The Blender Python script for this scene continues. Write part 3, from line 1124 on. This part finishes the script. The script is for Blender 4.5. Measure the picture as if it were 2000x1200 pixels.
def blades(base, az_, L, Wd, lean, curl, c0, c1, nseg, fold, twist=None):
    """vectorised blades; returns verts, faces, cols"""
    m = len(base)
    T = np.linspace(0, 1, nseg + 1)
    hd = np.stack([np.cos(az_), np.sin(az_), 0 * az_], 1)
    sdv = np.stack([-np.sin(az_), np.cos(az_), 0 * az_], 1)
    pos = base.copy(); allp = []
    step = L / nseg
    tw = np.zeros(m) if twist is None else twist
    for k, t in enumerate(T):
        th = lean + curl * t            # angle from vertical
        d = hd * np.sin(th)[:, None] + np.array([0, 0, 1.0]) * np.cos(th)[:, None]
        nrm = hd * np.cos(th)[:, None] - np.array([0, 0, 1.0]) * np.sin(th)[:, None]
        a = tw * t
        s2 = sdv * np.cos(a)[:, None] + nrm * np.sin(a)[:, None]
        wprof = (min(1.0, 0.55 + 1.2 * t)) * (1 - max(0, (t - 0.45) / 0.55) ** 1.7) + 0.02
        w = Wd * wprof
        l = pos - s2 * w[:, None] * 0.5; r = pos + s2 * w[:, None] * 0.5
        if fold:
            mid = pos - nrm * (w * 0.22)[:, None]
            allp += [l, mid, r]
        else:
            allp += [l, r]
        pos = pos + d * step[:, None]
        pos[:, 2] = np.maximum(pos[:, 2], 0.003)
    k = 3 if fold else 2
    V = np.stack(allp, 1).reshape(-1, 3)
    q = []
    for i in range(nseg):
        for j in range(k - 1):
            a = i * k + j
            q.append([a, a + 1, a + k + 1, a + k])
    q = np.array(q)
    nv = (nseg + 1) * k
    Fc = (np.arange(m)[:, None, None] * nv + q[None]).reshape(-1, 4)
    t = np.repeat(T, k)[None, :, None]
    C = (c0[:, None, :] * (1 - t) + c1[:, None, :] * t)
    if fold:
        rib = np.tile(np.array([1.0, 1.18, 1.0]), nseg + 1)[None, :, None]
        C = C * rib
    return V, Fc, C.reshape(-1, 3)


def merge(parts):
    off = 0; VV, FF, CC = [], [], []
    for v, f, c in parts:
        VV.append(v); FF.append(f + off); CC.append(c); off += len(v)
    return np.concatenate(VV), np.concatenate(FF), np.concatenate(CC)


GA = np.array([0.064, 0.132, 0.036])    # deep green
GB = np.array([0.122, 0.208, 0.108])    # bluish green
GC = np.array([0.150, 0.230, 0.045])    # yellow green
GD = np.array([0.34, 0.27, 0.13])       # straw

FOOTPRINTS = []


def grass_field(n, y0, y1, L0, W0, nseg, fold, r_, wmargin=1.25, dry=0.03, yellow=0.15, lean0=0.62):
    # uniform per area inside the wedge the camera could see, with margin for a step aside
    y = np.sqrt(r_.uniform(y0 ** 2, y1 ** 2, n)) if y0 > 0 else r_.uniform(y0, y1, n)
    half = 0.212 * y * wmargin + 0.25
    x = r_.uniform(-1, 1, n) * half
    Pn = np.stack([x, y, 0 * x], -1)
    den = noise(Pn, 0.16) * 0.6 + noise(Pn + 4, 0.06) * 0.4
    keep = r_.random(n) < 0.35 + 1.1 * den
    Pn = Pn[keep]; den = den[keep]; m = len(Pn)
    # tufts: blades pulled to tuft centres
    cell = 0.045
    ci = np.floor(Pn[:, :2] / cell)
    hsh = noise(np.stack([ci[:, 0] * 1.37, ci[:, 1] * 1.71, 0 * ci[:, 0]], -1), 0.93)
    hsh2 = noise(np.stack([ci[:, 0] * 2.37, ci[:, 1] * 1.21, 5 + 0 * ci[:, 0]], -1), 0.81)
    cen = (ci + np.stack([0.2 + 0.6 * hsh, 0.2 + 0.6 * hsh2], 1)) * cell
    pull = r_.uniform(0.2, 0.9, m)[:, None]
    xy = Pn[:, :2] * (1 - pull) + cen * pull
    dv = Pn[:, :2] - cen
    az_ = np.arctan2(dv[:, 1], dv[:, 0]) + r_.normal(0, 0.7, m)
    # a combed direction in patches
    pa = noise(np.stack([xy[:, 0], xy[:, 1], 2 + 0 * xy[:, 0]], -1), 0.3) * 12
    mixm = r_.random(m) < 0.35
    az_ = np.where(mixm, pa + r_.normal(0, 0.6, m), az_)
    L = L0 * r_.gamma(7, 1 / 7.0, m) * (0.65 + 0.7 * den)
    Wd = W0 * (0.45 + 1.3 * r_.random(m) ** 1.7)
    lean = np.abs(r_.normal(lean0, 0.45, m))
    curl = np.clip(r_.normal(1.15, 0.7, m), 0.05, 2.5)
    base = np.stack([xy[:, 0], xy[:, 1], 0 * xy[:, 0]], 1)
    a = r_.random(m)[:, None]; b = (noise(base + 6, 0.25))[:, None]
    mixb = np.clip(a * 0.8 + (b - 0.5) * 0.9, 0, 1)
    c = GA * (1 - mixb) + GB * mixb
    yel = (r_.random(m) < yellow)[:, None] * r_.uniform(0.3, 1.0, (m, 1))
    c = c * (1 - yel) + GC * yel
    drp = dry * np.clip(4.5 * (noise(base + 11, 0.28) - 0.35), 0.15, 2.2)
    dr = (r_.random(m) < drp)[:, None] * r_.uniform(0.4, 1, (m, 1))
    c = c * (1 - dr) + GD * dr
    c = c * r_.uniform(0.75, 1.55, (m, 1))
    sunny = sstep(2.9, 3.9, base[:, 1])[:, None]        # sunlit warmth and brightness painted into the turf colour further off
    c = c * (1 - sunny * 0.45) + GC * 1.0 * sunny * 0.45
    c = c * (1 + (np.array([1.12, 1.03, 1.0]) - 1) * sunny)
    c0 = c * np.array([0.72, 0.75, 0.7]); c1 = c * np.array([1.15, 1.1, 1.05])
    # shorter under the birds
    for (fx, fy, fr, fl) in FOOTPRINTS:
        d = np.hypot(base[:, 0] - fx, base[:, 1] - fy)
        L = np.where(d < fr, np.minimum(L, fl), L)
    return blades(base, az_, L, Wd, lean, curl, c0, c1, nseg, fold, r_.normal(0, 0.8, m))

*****

> **EXERCISE INSTRUCTIONS**: Write out the entire listing exactly.

> **TASK OUTPUT**:
The Blender Python script for this scene continues. Write part 3, from line 1124 on. This part finishes the script. The script is for Blender 4.5. Measure the picture as if it were 2000x1200 pixels.
def blades(base, az_, L, Wd, lean, curl, c0, c1, nseg, fold, twist=None):
    """vectorised blades; returns verts, faces, cols"""
    m = len(base)
    T = np.linspace(0, 1, nseg + 1)
    hd = np.stack([np.cos(az_), np.sin(az_), 0 * az_], 1)
    sdv = np.stack([-np.sin(az_), np.cos(az_), 0 * az_], 1)
    pos = base.copy(); allp = []
    step = L / nseg
    tw = np.zeros(m) if twist is None else twist
    for k, t in enumerate(T):
        th = lean + curl * t            # angle from vertical
        d = hd * np.sin(th)[:, None] + np.array([0, 0, 1.0]) * np.cos(th)[:, None]
        nrm = hd * np.cos(th)[:, None] - np.array([0, 0, 1.0]) * np.sin(th)[:, None]
        a = tw * t
        s2 = sdv * np.cos(a)[:, None] + nrm * np.sin(a)[:, None]
        wprof = (min(1.0, 0.55 + 1.2 * t)) * (1 - max(0, (t - 0.45) / 0.55) ** 1.7) + 0.02
        w = Wd * wprof
        l = pos - s2 * w[:, None] * 0.5; r = pos + s2 * w[:, None] * 0.5
        if fold:
            mid = pos - nrm * (w * 0.22)[:, None]
            allp += [l, mid, r]
        else:
            allp += [l, r]
        pos = pos + d * step[:, None]
        pos[:, 2] = np.maximum(pos[:, 2], 0.003)
    k = 3 if fold else 2
    V = np.stack(allp, 1).reshape(-1, 3)
    q = []
    for i in range(nseg):
        for j in range(k - 1):
            a = i * k + j
            q.append([a, a + 1, a + k + 1, a + k])
    q = np.array(q)
    nv = (nseg + 1) * k
    Fc = (np.arange(m)[:, None, None] * nv + q[None]).reshape(-1, 4)
    t = np.repeat(T, k)[None, :, None]
    C = (c0[:, None, :] * (1 - t) + c1[:, None, :] * t)
    if fold:
        rib = np.tile(np.array([1.0, 1.18, 1.0]), nseg + 1)[None, :, None]
        C = C * rib
    return V, Fc, C.reshape(-1, 3)


def merge(parts):
    off = 0; VV, FF, CC = [], [], []
    for v, f, c in parts:
        VV.append(v); FF.append(f + off); CC.append(c); off += len(v)
    return np.concatenate(VV), np.concatenate(FF), np.concatenate(CC)


GA = np.array([0.064, 0.132, 0.036])    # deep green
GB = np.array([0.122, 0.208, 0.108])    # bluish green
GC = np.array([0.150, 0.230, 0.045])    # yellow green
GD = np.array([0.34, 0.27, 0.13])       # straw

FOOTPRINTS = []


def grass_field(n, y0, y1, L0, W0, nseg, fold, r_, wmargin=1.25, dry=0.03, yellow=0.15, lean0=0.62):
    # uniform per area inside the wedge the camera could see, with margin for a step aside
    y = np.sqrt(r_.uniform(y0 ** 2, y1 ** 2, n)) if y0 > 0 else r_.uniform(y0, y1, n)
    half = 0.212 * y * wmargin + 0.25
    x = r_.uniform(-1, 1, n) * half
    Pn = np.stack([x, y, 0 * x], -1)
    den = noise(Pn, 0.16) * 0.6 + noise(Pn + 4, 0.06) * 0.4
    keep = r_.random(n) < 0.35 + 1.1 * den
    Pn = Pn[keep]; den = den[keep]; m = len(Pn)
    # tufts: blades pulled to tuft centres
    cell = 0.045
    ci = np.floor(Pn[:, :2] / cell)
    hsh = noise(np.stack([ci[:, 0] * 1.37, ci[:, 1] * 1.71, 0 * ci[:, 0]], -1), 0.93)
    hsh2 = noise(np.stack([ci[:, 0] * 2.37, ci[:, 1] * 1.21, 5 + 0 * ci[:, 0]], -1), 0.81)
    cen = (ci + np.stack([0.2 + 0.6 * hsh, 0.2 + 0.6 * hsh2], 1)) * cell
    pull = r_.uniform(0.2, 0.9, m)[:, None]
    xy = Pn[:, :2] * (1 - pull) + cen * pull
    dv = Pn[:, :2] - cen
    az_ = np.arctan2(dv[:, 1], dv[:, 0]) + r_.normal(0, 0.7, m)
    # a combed direction in patches
    pa = noise(np.stack([xy[:, 0], xy[:, 1], 2 + 0 * xy[:, 0]], -1), 0.3) * 12
    mixm = r_.random(m) < 0.35
    az_ = np.where(mixm, pa + r_.normal(0, 0.6, m), az_)
    L = L0 * r_.gamma(7, 1 / 7.0, m) * (0.65 + 0.7 * den)
    Wd = W0 * (0.45 + 1.3 * r_.random(m) ** 1.7)
    lean = np.abs(r_.normal(lean0, 0.45, m))
    curl = np.clip(r_.normal(1.15, 0.7, m), 0.05, 2.5)
    base = np.stack([xy[:, 0], xy[:, 1], 0 * xy[:, 0]], 1)
    a = r_.random(m)[:, None]; b = (noise(base + 6, 0.25))[:, None]
    mixb = np.clip(a * 0.8 + (b - 0.5) * 0.9, 0, 1)
    c = GA * (1 - mixb) + GB * mixb
    yel = (r_.random(m) < yellow)[:, None] * r_.uniform(0.3, 1.0, (m, 1))
    c = c * (1 - yel) + GC * yel
    drp = dry * np.clip(4.5 * (noise(base + 11, 0.28) - 0.35), 0.15, 2.2)
    dr = (r_.random(m) < drp)[:, None] * r_.uniform(0.4, 1, (m, 1))
    c = c * (1 - dr) + GD * dr
    c = c * r_.uniform(0.75, 1.55, (m, 1))
    sunny = sstep(2.9, 3.9, base[:, 1])[:, None]        # sunlit warmth and brightness painted into the turf colour further off
    c = c * (1 - sunny * 0.45) + GC * 1.0 * sunny * 0.45
    c = c * (1 + (np.array([1.12, 1.03, 1.0]) - 1) * sunny)
    c0 = c * np.array([0.72, 0.75, 0.7]); c1 = c * np.array([1.15, 1.1, 1.05])
    # shorter under the birds
    for (fx, fy, fr, fl) in FOOTPRINTS:
        d = np.hypot(base[:, 0] - fx, base[:, 1] - fy)
        L = np.where(d < fr, np.minimum(L, fl), L)
    return blades(base, az_, L, Wd, lean, curl, c0, c1, nseg, fold, r_.normal(0, 0.8, m))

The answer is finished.